Israël est une terre fertile pour les bonnes fictions d’espionnage. Le filon s’est déjà largement exporté au travers de séries télévisées telles que « Hatufim » (2010) – dont s’est inspiré « Homeland » – ou plus récemment « Hostages » (2013) et « Fauda » (2015). Il se transpose aussi facilement à l’écrit, comme le démontre Dov Alfon avec son premier roman, « Unité 8200 ». Ce quinquagénaire francophone, né en Tunisie, est un journaliste aguerri, correspondant à Paris de l’excellent quotidien israélien Haaretz. Il a aussi été, dans une vie antérieure, officier dans les services secrets.
Un pied dans l’écriture, un autre dans la chose militaire, avec l’actualité politique pour trait d’union. Un parcours qui résume peut-être pourquoi, plus généralement, les Israéliens sont à l’aise avec cette matière. Au sein d’une nation aussi pénétrée du souci de sa sécurité et de la défense de ses frontières, le renseignement est une activité vitale et assumée. Et sur le CV, une ligne qui n’a rien de honteuse. Connaître ainsi le système de l’intérieur permet d’être précis et crédible quand on en parle. Ce qui n’interdit pas d’y mettre de la distance.
Quand « Unité 8200 » (lire huit-deux-zéro-zéro) nous fait entrer dans les arrière-cuisines d’un service de surveillance électronique ultra-performant, où l’homme est une sorte d’auxiliaire du téléphone, on y croit. Mais l’auteur observe ce monde parallèle high tech avec détachement. Il se fait même un peu moqueur quand il met en scène les exigences d’un Premier ministre plus vrai que nature ou bien les chicaneries entre hauts gradés.
Une mêlée que ses deux personnages principaux survolent avec un temps d’avance. L’un, colonel rompu aux missions clandestines, se débat à Paris avec un gang de tueurs chinois lâchés aux trousses d’un de ses compatriotes. L’autre, jeune lieutenante déjà très endurcie pour son âge, déjoue depuis son QG militaire les intrigues de palais et les rivalités entre services. Dans sa complicité à distance, ce séduisant duo nous fait voyager du désert du Néguev jusqu’à Bagnolet, puis de Créteil jusqu’à Tel Aviv. Choc de cultures.

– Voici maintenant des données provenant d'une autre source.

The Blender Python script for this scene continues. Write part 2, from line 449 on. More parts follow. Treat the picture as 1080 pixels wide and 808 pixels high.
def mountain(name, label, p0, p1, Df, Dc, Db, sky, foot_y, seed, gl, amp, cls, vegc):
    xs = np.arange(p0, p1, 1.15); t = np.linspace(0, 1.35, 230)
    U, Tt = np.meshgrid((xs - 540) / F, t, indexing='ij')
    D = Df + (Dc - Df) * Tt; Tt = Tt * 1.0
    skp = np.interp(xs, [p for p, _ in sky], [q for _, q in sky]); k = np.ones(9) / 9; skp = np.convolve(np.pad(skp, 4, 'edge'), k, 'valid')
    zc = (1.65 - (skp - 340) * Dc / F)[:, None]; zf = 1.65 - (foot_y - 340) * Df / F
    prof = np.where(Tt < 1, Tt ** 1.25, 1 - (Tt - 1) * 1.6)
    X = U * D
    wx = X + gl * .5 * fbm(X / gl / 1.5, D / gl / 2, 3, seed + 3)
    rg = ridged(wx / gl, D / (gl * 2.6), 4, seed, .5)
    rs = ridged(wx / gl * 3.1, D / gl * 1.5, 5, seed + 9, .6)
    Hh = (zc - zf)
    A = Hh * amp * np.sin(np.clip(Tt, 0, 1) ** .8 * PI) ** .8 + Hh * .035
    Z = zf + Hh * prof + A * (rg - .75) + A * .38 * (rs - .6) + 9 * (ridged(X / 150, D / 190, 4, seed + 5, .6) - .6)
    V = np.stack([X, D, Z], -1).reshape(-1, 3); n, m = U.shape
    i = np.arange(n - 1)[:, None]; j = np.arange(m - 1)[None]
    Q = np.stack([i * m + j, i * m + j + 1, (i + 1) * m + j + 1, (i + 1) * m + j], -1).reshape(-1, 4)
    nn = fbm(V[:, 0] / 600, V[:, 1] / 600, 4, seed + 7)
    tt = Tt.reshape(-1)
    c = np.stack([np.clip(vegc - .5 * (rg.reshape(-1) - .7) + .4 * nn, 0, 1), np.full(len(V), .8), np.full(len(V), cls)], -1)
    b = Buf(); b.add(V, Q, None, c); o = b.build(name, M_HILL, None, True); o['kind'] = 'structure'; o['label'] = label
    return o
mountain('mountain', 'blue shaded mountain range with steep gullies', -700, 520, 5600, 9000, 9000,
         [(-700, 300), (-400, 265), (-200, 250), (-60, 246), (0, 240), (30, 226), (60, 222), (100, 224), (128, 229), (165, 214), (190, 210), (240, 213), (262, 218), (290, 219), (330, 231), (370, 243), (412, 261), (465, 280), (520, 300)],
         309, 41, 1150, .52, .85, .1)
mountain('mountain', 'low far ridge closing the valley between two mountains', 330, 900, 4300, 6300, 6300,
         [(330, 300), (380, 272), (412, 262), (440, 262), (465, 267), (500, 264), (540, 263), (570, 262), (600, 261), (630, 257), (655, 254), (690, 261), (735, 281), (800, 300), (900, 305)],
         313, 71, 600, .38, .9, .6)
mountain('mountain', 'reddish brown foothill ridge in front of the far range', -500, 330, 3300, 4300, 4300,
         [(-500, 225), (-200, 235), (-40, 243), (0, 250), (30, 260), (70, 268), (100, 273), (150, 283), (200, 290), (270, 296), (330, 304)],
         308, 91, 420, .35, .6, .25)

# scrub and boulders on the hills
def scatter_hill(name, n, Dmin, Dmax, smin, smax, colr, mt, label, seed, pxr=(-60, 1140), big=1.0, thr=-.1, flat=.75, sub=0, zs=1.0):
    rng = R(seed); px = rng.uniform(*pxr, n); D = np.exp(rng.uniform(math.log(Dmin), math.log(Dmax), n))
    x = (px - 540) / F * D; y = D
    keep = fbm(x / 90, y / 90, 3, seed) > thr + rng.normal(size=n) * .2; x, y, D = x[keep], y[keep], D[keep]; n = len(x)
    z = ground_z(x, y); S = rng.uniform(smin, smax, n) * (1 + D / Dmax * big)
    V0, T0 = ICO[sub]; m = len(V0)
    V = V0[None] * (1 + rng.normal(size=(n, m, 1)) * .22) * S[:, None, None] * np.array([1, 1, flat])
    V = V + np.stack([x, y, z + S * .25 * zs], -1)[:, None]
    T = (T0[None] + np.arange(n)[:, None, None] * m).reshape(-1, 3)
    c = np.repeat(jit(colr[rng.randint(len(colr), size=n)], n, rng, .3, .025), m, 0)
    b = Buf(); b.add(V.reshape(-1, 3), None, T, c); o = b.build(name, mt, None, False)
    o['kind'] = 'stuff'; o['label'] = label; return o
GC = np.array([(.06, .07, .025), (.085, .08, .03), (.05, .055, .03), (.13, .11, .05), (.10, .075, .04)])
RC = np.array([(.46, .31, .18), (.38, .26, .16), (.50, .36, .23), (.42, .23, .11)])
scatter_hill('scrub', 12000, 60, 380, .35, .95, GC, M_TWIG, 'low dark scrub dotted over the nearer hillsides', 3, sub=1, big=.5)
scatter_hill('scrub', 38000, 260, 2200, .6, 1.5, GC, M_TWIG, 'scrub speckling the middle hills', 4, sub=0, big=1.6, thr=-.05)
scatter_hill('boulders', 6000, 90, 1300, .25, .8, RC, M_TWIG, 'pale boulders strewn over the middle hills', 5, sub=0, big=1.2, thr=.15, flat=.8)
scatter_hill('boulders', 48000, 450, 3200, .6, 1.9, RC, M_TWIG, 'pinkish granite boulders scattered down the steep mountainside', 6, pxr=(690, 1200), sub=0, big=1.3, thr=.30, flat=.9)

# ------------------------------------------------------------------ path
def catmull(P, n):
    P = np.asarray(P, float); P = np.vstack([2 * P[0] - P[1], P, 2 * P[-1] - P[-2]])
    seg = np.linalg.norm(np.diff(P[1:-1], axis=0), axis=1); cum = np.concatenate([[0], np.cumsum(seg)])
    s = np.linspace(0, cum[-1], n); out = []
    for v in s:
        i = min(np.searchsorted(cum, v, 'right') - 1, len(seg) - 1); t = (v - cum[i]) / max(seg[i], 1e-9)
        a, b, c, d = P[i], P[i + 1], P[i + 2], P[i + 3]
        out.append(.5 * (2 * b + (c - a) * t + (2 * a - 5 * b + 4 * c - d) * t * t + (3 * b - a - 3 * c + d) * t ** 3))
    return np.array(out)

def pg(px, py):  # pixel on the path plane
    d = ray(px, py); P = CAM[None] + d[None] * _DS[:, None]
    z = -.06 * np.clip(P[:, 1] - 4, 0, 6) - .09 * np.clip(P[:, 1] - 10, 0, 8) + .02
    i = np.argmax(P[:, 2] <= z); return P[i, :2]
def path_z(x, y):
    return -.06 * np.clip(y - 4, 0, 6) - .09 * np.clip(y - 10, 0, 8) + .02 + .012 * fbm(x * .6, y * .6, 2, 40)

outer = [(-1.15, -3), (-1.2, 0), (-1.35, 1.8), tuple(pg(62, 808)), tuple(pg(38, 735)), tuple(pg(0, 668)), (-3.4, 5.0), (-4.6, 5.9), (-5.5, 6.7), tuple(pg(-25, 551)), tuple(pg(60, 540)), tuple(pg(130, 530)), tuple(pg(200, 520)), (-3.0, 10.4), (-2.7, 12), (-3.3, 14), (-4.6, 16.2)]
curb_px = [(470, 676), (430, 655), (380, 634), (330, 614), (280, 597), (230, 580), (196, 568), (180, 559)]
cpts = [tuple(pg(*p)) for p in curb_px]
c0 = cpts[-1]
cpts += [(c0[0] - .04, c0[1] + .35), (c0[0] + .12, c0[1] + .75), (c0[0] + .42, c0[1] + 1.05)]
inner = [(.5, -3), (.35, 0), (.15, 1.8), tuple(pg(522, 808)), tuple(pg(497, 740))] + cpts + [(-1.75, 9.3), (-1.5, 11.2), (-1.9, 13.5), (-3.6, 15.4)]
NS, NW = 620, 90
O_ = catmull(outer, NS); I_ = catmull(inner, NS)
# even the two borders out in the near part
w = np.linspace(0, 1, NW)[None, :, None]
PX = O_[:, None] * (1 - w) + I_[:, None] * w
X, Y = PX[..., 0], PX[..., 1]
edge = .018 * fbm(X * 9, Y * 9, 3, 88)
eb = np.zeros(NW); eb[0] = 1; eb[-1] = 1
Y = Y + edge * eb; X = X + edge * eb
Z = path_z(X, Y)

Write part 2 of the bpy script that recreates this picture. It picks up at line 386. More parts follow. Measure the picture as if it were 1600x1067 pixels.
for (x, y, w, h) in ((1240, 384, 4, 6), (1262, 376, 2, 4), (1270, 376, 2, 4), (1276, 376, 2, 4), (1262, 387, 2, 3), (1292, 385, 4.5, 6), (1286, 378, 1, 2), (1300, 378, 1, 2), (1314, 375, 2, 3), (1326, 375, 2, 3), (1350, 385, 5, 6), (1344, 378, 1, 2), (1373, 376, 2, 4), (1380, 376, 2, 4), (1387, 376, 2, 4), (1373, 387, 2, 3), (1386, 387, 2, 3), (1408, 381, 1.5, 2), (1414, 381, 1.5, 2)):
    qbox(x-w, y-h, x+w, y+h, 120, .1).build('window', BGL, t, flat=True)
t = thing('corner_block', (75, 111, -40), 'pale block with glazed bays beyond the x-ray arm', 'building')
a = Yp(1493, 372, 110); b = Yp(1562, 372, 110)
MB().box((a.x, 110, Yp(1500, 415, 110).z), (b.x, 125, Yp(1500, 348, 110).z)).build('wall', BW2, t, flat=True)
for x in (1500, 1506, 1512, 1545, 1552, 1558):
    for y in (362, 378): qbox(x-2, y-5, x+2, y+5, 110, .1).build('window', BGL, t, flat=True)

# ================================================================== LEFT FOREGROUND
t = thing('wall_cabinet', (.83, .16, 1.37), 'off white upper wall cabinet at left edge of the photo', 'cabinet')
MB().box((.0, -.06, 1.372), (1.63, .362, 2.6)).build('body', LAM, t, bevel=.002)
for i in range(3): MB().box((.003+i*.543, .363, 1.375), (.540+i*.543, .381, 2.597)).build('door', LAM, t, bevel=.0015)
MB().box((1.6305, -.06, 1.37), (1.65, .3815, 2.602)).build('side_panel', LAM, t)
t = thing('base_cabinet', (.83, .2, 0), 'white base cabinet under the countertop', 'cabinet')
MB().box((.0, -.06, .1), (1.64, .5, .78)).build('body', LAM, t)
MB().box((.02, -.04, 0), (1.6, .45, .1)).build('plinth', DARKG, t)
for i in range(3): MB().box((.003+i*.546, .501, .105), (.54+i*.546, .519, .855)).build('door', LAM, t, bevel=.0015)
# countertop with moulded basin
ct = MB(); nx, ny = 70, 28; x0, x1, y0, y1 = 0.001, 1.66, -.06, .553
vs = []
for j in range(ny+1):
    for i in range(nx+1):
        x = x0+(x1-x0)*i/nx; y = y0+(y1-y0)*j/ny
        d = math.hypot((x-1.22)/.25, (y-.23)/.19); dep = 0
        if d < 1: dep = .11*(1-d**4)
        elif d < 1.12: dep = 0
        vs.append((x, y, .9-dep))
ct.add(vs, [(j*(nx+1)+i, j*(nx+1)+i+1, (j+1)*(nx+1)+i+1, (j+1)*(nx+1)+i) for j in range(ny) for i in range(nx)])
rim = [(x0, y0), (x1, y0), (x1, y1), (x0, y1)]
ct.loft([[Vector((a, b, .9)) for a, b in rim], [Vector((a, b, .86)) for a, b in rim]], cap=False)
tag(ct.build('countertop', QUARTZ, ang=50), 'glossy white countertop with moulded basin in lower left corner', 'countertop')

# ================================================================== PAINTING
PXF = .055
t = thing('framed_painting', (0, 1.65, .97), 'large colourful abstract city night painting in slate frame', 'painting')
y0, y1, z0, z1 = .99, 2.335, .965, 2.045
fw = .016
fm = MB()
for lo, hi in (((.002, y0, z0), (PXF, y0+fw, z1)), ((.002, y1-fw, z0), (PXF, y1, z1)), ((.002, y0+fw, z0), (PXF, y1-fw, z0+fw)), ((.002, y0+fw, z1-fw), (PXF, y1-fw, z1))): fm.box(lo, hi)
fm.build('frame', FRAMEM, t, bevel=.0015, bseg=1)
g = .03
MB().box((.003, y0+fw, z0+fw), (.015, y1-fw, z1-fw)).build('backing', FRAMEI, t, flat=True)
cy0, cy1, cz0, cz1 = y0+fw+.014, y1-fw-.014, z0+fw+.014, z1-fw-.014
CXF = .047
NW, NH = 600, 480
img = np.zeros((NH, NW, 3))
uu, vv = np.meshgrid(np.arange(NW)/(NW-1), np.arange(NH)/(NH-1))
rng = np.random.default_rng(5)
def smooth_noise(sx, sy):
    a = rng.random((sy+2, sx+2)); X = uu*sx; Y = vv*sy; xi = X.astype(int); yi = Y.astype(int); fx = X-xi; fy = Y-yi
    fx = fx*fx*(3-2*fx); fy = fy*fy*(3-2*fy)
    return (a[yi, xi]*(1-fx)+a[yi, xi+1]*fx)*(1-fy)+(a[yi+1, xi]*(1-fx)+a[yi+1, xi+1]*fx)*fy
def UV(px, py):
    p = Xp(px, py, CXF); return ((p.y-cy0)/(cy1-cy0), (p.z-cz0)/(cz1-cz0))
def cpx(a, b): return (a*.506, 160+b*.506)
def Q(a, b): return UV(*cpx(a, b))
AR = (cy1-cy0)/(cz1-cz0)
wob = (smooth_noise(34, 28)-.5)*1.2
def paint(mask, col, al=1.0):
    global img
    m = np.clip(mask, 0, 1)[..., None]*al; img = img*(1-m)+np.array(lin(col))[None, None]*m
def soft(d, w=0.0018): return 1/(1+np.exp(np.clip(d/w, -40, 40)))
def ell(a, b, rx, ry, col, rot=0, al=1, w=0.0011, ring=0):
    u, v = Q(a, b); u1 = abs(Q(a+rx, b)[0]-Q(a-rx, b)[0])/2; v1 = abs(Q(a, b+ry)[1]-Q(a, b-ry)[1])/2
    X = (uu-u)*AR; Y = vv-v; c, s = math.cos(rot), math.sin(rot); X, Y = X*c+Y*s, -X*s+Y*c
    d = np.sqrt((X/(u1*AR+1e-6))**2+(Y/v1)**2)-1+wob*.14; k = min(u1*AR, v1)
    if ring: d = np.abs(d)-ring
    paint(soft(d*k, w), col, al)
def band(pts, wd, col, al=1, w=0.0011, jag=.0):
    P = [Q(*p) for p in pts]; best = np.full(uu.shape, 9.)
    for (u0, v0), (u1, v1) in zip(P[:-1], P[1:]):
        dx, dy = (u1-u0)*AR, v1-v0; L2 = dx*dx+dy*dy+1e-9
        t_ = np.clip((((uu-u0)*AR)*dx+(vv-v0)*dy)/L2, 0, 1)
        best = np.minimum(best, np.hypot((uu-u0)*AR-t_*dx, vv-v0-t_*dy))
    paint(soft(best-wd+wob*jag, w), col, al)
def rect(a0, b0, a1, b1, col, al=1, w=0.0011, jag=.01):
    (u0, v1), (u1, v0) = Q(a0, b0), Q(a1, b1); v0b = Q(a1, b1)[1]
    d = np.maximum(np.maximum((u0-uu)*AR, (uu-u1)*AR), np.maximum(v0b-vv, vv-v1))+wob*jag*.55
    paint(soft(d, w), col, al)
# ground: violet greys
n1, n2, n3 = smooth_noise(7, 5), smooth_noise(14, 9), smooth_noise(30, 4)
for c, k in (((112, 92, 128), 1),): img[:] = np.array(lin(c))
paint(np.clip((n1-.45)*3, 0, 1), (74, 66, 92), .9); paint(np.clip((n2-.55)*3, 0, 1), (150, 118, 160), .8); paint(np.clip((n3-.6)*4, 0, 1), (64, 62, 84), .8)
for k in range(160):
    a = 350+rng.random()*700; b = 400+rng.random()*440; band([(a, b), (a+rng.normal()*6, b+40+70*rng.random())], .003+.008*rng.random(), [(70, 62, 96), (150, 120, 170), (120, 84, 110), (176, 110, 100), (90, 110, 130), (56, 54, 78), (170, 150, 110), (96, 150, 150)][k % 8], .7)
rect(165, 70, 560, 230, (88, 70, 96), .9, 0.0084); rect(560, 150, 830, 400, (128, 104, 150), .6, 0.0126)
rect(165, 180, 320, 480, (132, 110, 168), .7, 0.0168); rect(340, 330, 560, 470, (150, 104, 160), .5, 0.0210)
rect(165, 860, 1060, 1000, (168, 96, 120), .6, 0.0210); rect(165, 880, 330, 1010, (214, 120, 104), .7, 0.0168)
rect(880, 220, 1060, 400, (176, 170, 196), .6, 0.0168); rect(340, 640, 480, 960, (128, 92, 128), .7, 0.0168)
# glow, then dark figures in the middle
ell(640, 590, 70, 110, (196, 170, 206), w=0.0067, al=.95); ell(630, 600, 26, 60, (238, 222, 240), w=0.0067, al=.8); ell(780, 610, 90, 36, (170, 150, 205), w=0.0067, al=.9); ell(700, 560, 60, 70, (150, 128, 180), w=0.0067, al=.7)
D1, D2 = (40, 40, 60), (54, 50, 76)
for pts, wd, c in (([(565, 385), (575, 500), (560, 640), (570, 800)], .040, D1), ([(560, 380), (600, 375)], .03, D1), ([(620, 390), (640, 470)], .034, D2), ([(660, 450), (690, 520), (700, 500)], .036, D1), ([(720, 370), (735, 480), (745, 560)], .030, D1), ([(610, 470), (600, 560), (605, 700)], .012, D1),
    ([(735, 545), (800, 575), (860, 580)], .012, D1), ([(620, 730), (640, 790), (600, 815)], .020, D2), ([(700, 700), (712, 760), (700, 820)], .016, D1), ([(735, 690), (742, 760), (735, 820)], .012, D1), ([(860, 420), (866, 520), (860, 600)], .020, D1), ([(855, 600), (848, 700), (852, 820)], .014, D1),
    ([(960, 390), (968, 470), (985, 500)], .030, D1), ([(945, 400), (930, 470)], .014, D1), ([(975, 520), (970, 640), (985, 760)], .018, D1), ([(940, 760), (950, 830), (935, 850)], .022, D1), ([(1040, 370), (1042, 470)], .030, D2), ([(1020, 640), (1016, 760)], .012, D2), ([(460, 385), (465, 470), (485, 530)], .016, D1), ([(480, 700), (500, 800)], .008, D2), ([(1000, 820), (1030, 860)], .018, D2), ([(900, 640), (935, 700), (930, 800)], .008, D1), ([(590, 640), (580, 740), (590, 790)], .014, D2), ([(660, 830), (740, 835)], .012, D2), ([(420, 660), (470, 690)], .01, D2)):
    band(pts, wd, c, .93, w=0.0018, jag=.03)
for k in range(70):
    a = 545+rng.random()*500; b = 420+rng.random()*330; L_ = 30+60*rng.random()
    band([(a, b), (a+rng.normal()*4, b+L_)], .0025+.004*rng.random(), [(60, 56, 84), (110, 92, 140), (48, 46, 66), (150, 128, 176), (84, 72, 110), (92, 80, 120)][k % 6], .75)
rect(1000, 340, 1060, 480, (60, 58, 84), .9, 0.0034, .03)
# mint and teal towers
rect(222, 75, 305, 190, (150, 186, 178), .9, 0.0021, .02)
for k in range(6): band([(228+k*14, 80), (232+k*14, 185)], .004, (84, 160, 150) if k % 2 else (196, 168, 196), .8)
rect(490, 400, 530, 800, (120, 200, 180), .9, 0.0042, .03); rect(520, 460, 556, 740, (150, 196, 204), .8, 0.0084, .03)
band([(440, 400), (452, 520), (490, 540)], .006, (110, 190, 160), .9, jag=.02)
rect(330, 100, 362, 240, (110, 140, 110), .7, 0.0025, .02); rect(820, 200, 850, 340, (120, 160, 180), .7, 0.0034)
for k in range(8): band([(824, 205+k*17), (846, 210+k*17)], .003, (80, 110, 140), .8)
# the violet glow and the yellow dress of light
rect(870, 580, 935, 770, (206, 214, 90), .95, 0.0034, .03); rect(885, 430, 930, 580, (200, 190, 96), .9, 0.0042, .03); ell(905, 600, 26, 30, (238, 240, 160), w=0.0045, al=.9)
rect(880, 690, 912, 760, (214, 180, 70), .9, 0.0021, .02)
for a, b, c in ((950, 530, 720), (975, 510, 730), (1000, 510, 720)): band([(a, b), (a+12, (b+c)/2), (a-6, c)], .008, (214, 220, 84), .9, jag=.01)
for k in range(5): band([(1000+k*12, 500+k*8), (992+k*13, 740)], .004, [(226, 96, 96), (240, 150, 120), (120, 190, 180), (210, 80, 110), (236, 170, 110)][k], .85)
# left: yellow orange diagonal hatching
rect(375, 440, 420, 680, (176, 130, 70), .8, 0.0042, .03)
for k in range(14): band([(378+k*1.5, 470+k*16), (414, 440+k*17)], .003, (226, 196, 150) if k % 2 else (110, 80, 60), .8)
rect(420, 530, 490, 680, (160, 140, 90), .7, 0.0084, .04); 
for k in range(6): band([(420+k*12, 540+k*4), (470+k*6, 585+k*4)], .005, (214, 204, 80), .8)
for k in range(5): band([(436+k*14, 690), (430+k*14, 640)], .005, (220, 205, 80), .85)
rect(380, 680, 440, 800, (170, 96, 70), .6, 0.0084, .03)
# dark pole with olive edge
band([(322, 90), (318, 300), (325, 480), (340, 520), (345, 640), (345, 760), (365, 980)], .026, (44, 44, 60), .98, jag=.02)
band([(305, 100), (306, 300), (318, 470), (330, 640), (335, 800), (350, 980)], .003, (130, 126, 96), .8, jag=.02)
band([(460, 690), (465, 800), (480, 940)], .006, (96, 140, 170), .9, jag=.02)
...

En chemin, au long de leurs 24 heures de course-poursuite, le sang ruisselle. Ils croisent une bonne douzaine de cadavres, mais cette violence reste un ingrédient du scénario déchargé d’émotion, introduit avec désinvolture, façon « 007 » ou « Mission Impossible ». L’auteur en use comme d’un signal nous ramenant à chaque fois au cœur de l’énigme : qui manipule les tueurs et avec quel mobile ? On compte donc les coups, mais en prenant un réel plaisir à ce thriller d’action résolument divertissant.